=== WORK REQUIRED ===
With pictures left out, retype the lines from the start of the records through the one that contains "mesh_obj('tie_bar', bm, M['mast'], root)".

=== DATA EXCERPTS ===
»»

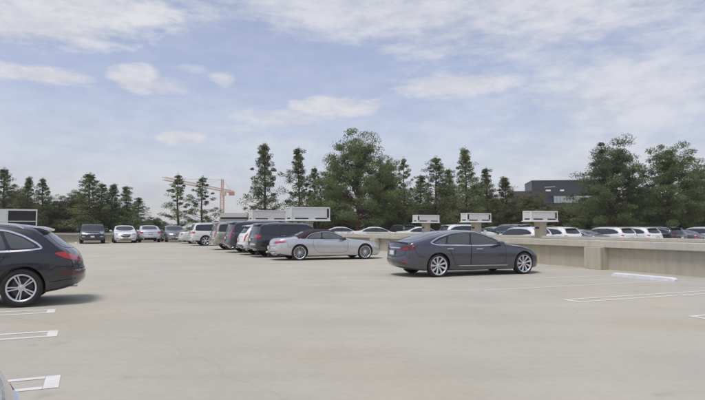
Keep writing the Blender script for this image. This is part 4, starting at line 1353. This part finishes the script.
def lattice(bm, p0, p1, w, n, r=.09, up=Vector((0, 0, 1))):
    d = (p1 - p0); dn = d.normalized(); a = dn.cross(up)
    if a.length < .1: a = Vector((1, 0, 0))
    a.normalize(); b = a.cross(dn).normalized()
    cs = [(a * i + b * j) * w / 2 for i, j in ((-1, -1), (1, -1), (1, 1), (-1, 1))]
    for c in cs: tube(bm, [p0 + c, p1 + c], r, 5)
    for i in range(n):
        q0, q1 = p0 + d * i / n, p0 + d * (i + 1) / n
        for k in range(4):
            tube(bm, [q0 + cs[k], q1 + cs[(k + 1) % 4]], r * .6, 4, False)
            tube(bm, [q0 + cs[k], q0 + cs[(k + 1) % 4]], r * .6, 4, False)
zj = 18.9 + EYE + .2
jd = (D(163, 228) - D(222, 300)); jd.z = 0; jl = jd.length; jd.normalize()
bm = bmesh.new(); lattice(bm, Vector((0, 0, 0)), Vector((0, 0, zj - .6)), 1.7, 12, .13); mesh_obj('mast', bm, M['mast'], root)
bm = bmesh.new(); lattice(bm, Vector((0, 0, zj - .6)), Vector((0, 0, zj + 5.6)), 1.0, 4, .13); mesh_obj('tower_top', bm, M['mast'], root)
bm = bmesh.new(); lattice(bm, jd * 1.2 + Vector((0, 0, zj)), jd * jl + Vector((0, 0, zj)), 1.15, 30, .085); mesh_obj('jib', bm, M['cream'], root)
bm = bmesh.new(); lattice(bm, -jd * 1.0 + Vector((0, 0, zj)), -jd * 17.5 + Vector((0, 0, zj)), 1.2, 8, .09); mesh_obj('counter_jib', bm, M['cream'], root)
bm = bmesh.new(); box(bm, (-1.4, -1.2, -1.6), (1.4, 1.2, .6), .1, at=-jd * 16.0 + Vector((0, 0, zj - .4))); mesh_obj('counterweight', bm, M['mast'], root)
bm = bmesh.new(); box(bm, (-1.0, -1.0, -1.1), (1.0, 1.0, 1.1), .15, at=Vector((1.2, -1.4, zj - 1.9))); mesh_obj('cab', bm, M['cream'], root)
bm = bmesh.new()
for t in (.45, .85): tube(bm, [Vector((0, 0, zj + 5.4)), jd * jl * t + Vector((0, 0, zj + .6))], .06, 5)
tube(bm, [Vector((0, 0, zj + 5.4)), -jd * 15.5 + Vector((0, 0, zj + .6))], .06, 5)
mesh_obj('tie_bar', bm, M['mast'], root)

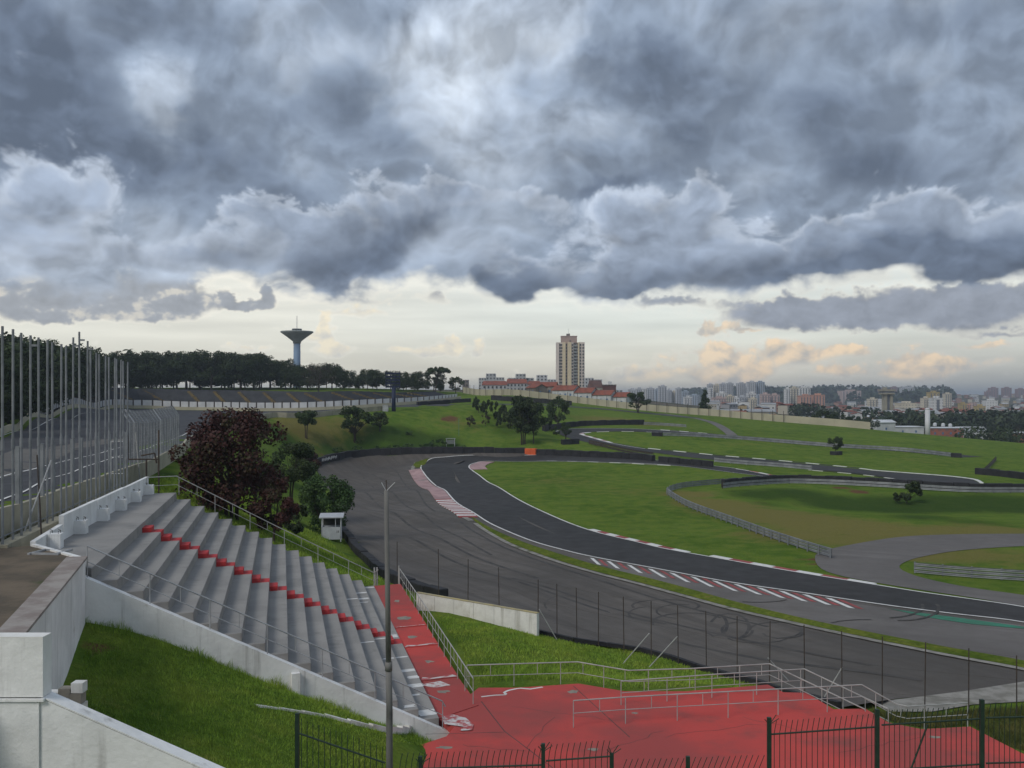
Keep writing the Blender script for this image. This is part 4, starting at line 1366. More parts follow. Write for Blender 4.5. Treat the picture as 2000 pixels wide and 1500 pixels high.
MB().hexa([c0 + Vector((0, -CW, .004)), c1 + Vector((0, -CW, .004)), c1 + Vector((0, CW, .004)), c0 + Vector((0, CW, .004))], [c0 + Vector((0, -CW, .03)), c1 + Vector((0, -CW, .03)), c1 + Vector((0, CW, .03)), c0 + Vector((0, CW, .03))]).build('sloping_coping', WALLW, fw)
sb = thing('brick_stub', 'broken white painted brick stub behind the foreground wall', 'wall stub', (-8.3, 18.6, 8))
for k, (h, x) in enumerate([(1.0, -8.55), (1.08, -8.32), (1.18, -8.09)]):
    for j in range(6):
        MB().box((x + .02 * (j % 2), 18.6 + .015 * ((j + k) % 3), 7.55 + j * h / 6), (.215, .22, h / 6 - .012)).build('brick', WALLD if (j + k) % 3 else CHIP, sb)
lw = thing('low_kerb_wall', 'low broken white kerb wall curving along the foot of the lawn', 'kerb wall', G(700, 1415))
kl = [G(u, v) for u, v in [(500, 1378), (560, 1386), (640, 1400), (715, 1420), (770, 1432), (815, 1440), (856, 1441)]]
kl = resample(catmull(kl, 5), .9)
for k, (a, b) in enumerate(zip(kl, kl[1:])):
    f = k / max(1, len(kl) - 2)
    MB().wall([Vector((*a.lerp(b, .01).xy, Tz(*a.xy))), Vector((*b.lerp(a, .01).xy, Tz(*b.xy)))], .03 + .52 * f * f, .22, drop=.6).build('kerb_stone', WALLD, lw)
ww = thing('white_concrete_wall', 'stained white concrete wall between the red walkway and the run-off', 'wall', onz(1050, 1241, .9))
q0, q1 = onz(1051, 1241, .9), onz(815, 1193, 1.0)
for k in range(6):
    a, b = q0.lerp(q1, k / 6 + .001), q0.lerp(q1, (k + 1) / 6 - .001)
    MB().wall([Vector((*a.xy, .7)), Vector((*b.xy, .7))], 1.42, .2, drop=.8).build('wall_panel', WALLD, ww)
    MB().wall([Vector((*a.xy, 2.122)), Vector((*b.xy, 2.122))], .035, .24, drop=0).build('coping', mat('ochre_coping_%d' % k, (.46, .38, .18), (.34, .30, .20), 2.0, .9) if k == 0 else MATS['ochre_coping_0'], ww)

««

=== TASK OUTPUT ===
Keep writing the Blender script for this image. This is part 4, starting at line 1353. This part finishes the script.
def lattice(bm, p0, p1, w, n, r=.09, up=Vector((0, 0, 1))):
    d = (p1 - p0); dn = d.normalized(); a = dn.cross(up)
    if a.length < .1: a = Vector((1, 0, 0))
    a.normalize(); b = a.cross(dn).normalized()
    cs = [(a * i + b * j) * w / 2 for i, j in ((-1, -1), (1, -1), (1, 1), (-1, 1))]
    for c in cs: tube(bm, [p0 + c, p1 + c], r, 5)
    for i in range(n):
        q0, q1 = p0 + d * i / n, p0 + d * (i + 1) / n
        for k in range(4):
            tube(bm, [q0 + cs[k], q1 + cs[(k + 1) % 4]], r * .6, 4, False)
            tube(bm, [q0 + cs[k], q0 + cs[(k + 1) % 4]], r * .6, 4, False)
zj = 18.9 + EYE + .2
jd = (D(163, 228) - D(222, 300)); jd.z = 0; jl = jd.length; jd.normalize()
bm = bmesh.new(); lattice(bm, Vector((0, 0, 0)), Vector((0, 0, zj - .6)), 1.7, 12, .13); mesh_obj('mast', bm, M['mast'], root)
bm = bmesh.new(); lattice(bm, Vector((0, 0, zj - .6)), Vector((0, 0, zj + 5.6)), 1.0, 4, .13); mesh_obj('tower_top', bm, M['mast'], root)
bm = bmesh.new(); lattice(bm, jd * 1.2 + Vector((0, 0, zj)), jd * jl + Vector((0, 0, zj)), 1.15, 30, .085); mesh_obj('jib', bm, M['cream'], root)
bm = bmesh.new(); lattice(bm, -jd * 1.0 + Vector((0, 0, zj)), -jd * 17.5 + Vector((0, 0, zj)), 1.2, 8, .09); mesh_obj('counter_jib', bm, M['cream'], root)
bm = bmesh.new(); box(bm, (-1.4, -1.2, -1.6), (1.4, 1.2, .6), .1, at=-jd * 16.0 + Vector((0, 0, zj - .4))); mesh_obj('counterweight', bm, M['mast'], root)
bm = bmesh.new(); box(bm, (-1.0, -1.0, -1.1), (1.0, 1.0, 1.1), .15, at=Vector((1.2, -1.4, zj - 1.9))); mesh_obj('cab', bm, M['cream'], root)
bm = bmesh.new()
for t in (.45, .85): tube(bm, [Vector((0, 0, zj + 5.4)), jd * jl * t + Vector((0, 0, zj + .6))], .06, 5)
tube(bm, [Vector((0, 0, zj + 5.4)), -jd * 15.5 + Vector((0, 0, zj + .6))], .06, 5)
mesh_obj('tie_bar', bm, M['mast'], root)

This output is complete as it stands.